Rather than bring it down to your Baja destination, see if one of the local markets has some fresh squid or the fish sellers at the farmer’s market in town. It’s not only fresh, but it’s as cheap as you’ll find it short of catching your own.

Absent that, if you’re bringing some from home, again, hit up the fresh stuff from the seafood market or fish counter at the supermarket. If it has to be frozen stuff, make sure it’s table quality squid that’s for human consumption.

To bring it down, you’ll have to freeze it anyway. If you have a vacuum sealer, great. If not, use small Ziploc-style freezer bags and portion it out, so you use only what you need for the day.

There’s nothing worse than defrosting a 5-pound chunk of frozen squid on a boat in an ice chest, bait tank or… in the sun!

It’s not only going to make a stinky mess, but at the end of the day, you’ll have issues with the unused squid and storing the goopy glop for the next day’s fishing.

Years ago, I had some fishing clients who forgot their defrosted squid in the trunk of their rental car. By the time they remembered it, it was late and after a few dinner margaritas.

They figured it would be okay. It was night.

Well, nights in Baja are still 85 degrees and the plastic bag leaked right into the trunk carpeting… right under the rear seats and into the floorboards.

Come morning, they couldn’t even get into the rental car without gagging. Good thing they bought insurance!

Once you have the squid ready to use, there’s no end to the techniques.

Slow troll a whole squid behind the boat.

Pin a whole squid or strips of squid to a trolling lure for scent and action and drag it behind the boat.

Pin some on a lure and cast or jig with it.

Send some down on a hook with a weight, dropper loop style, and a half-dozen reef beasts will be all over it including, pargo, cabrilla, grouper, snapper and more.

Chunk with it.

Cut it into chunks and toss handfuls into a slow current as you drift. In the middle of the sinking chunks bait up another chunk of whole squid on a hook.

With your line slack and in freespool, let your baited hook drift down with the rest of the chunks. This is a dynamite way to get hooked up.

Keep your line slack and in freespool so it stays with the rest of the chunks. If your line suddenly starts ripping up, remember “dead bait doesn’t swim.” Flip the brake and set the hook!

There’s some fish, like dorado, that specifically like live bait. Dead stuff doesn’t get them too interested unless they are already in a frenzy.

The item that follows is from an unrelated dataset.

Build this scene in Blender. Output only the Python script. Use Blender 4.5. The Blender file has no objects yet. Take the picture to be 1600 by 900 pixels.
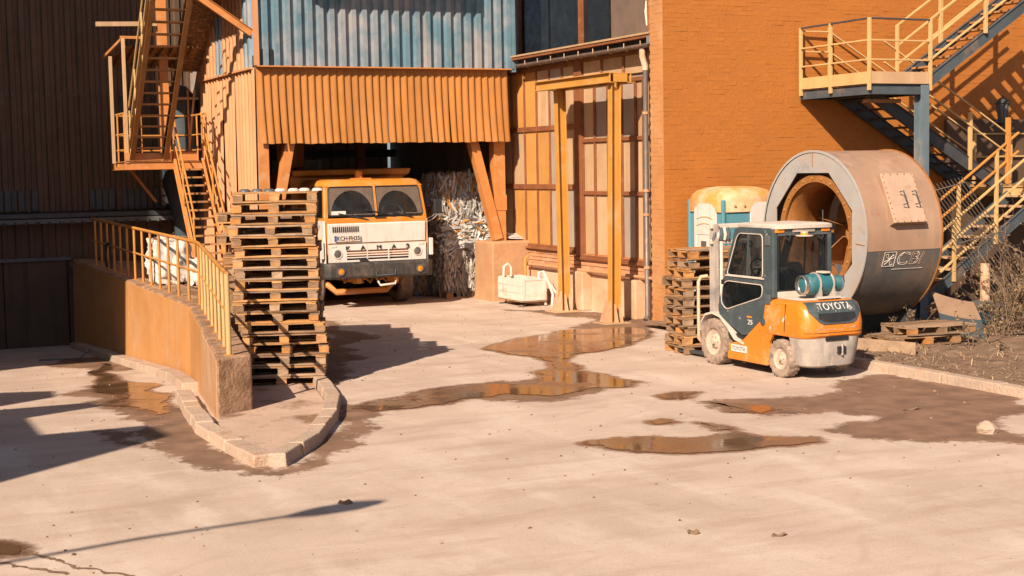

But, you can use the chunked squid as chum. It gets the dorado coming to the boat so you can toss a lure or a whole squid and them and “swim” it back to the boat.

You can also cut up and pulverize a bunch of squid and make a chum bucket using a small mesh bag hung over the side of the boat or weighted down and hung at depth to attract fish.

If you want to supercharge it, add in some commercially bought fish scent to the bag as well. It’ll leave a nice slick of scent in the water and you never know what might show up!

If you have limited live bait, there’s one really nifty trick I learned years ago from one of my captains. You can put a live bait into the body cavity of a squid. It will swim! Just put a hook into it and let it do its thing.

And, as a fallback, if all else fails…

Fresh squid is great deep-fried or made into calamari salad!